MCP: I finally turned around and felt something whizz by me.

She finished her story by saying that the voice commanding her to turn around had saved her from certain injury or death by a flying, blunt, metal object of some sort. She began to nod her head sagely, while the dude expressed proper amazement.

MCP: God is good.

Dude: Yeah.

MCP: God is good ALL the time.

Over in my seat, I had to choke down an overwhelming urge to laugh. I wondered if the notion that God was good all of the time had suddenly occurred to her while she was inconvenienced at the tire shop, or if He was only good all of the time when He kept her from injury. I had my answer a few minutes later when she approached the desk and made her complaints known all over again.

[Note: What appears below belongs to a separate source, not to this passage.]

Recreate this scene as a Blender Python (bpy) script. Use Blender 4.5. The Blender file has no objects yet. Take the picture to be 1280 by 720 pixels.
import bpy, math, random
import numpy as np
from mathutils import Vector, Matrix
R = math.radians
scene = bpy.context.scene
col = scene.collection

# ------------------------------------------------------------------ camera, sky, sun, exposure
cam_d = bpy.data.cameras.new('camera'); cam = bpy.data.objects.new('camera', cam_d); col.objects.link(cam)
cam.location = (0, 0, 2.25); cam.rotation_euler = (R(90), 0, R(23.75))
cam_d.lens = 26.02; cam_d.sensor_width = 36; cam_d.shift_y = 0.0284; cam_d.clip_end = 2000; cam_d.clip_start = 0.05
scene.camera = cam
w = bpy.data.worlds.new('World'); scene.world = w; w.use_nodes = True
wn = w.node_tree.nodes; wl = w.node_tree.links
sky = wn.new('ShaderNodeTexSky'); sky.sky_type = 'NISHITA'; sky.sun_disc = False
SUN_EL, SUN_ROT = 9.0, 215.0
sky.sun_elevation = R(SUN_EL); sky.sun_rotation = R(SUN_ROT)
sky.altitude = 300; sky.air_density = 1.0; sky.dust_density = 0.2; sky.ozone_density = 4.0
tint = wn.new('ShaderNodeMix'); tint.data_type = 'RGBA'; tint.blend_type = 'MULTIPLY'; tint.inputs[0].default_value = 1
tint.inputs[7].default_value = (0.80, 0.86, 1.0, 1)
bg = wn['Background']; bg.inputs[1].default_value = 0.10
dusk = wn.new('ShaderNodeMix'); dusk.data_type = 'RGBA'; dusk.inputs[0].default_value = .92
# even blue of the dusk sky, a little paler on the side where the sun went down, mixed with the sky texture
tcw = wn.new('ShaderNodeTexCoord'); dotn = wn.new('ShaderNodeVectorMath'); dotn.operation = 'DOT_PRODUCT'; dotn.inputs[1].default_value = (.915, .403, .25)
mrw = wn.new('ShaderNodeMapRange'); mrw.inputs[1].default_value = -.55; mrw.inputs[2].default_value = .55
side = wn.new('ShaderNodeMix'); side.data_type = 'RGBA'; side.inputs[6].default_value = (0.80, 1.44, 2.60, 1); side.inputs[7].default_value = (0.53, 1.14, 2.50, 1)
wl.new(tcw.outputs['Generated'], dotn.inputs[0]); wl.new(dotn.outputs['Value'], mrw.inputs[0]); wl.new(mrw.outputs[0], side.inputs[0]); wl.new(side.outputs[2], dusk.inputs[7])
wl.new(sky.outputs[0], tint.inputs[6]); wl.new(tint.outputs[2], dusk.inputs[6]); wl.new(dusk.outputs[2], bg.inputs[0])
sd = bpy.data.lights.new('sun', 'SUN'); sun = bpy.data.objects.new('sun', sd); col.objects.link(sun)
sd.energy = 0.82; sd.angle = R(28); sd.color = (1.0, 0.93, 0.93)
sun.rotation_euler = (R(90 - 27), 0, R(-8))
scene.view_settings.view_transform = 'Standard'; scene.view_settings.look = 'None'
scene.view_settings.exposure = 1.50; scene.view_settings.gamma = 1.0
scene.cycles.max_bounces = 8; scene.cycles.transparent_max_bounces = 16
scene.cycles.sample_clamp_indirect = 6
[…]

The wheels began turning as I contemplated what had just taken place. I had heard a self-professed Christian first make life miserable for about twenty minutes, then I heard her give praise to God, and then, not ten minutes later, begin complaining all over again. If the irony of the situation made me, a Christian, laugh and shake my head, what was it going to do for the professed atheist, the skeptic, or your average I-don’t-know-what-I-believe-just-pass-the-beer Joe on the street? If I were one of these, I wouldn’t be able to take her seriously or listen without a smirk when she told me I needed to repent, believe on the Lord Jesus Christ and be saved. I’d probably say something about cognitive dissonance if I were some kind of intellectual. If I weren’t intellectual, I’d just tell her she was a big, loud-mouthed hypocrite.

And then, I began to think about my own cognitive dissonances–the many ways that I profess one thing and live another. As a matter of fact, as soon as I got back home, my brother and I got into a heated “discussion” concerning our differences (we’re pretty much polar opposites) and had to apologize to one another afterwards. Sigh.

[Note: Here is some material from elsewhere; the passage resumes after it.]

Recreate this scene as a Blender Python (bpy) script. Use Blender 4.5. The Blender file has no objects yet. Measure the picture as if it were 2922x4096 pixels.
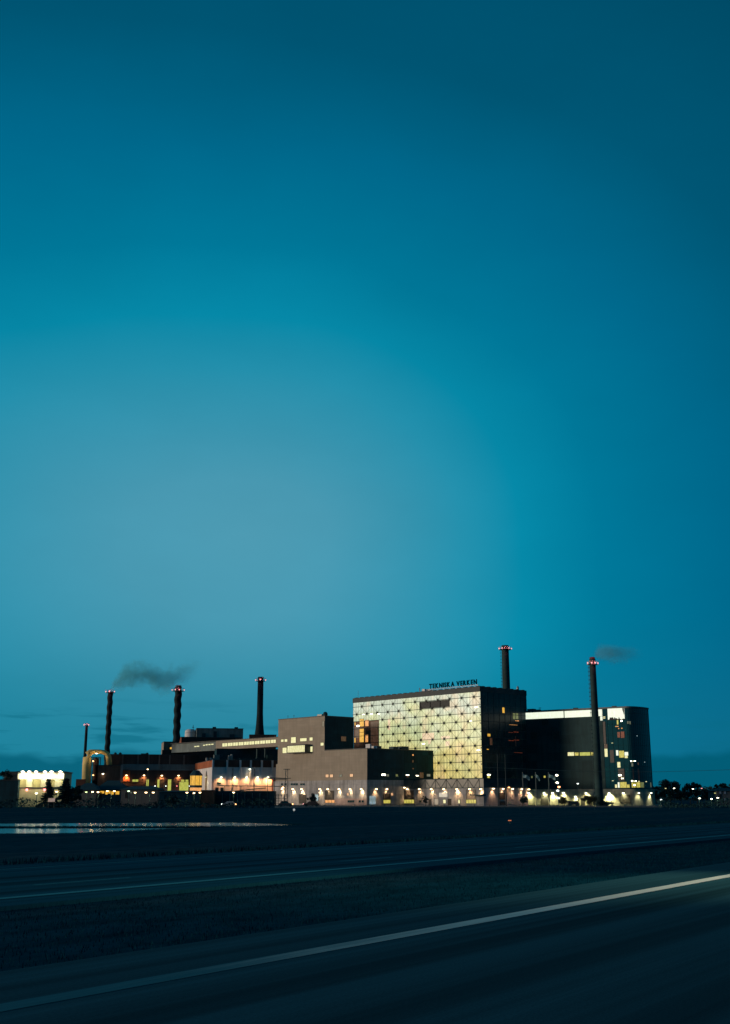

I guess the point of all this is that when we use Christ’s name in connection to ourselves, we become His ambassadors whether we like it or not. Because of that, people get a very distinct impression about who He is by the way we behave. That’s a frightening and sobering thought. Mrs. Crabby-Pants at the tire shop painted a very poor picture of Christ’s beautiful character, and frankly, the picture I painted when I went home was pretty ugly too. My behavior either exalts or lowers God in the eyes of everyone around me. Thankfully, He can still glorify Himself when I fail and even through my failures, but I should always aim as high as I can for Him.